Au XVIIIe siècle, et plus particulièrement à l’époque de Jean-Baptiste Greuze, le succès d’un artiste ne repose plus uniquement sur son talent ou la faveur d’un seul mécène. C’est le résultat d’une navigation habile au sein d’un « système » complexe et en pleine mutation, un écosystème où se croisent une institution monarchique, une opinion publique naissante et des logiques commerciales innovantes. Greuze, en particulier, a su maîtriser ces nouveaux rouages comme un véritable entrepreneur.
Pour un artiste, la route vers le succès se décomposait en trois étapes interdépendantes : la visibilité (diffusion), la validation (réception) et la rentabilité (commercialisation).
1. La Diffusion : L’Axe Académie-Salon
La diffusion de l’art, avant l’ère des musées et des galeries, était centralisée et contrôlée.
- L’Académie Royale : C’était le point de passage obligé. Elle détenait le monopole de la formation (le Prix de Rome) et, plus important encore, le monopole de l’exposition. Elle fixait la hiérarchie (la peinture d’histoire au sommet, la scène de genre en bas) et accordait le « label » de qualité.
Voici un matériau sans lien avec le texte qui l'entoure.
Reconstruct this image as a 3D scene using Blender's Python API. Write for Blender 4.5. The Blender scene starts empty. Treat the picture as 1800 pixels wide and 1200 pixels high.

- Le Salon (l’exposition) : C’était l’unique « scène » publique. Organisé par l’Académie au Louvre, cet événement (d’abord irrégulier, puis biennal) était le seul endroit où un artiste pouvait présenter son travail au roi, aux collectionneurs, aux critiques et, fait nouveau, au grand public parisien. Un triomphe au Salon, comme celui de L’Accordée de village de Greuze en 1761, était un événement qui faisait « le tout-Paris ».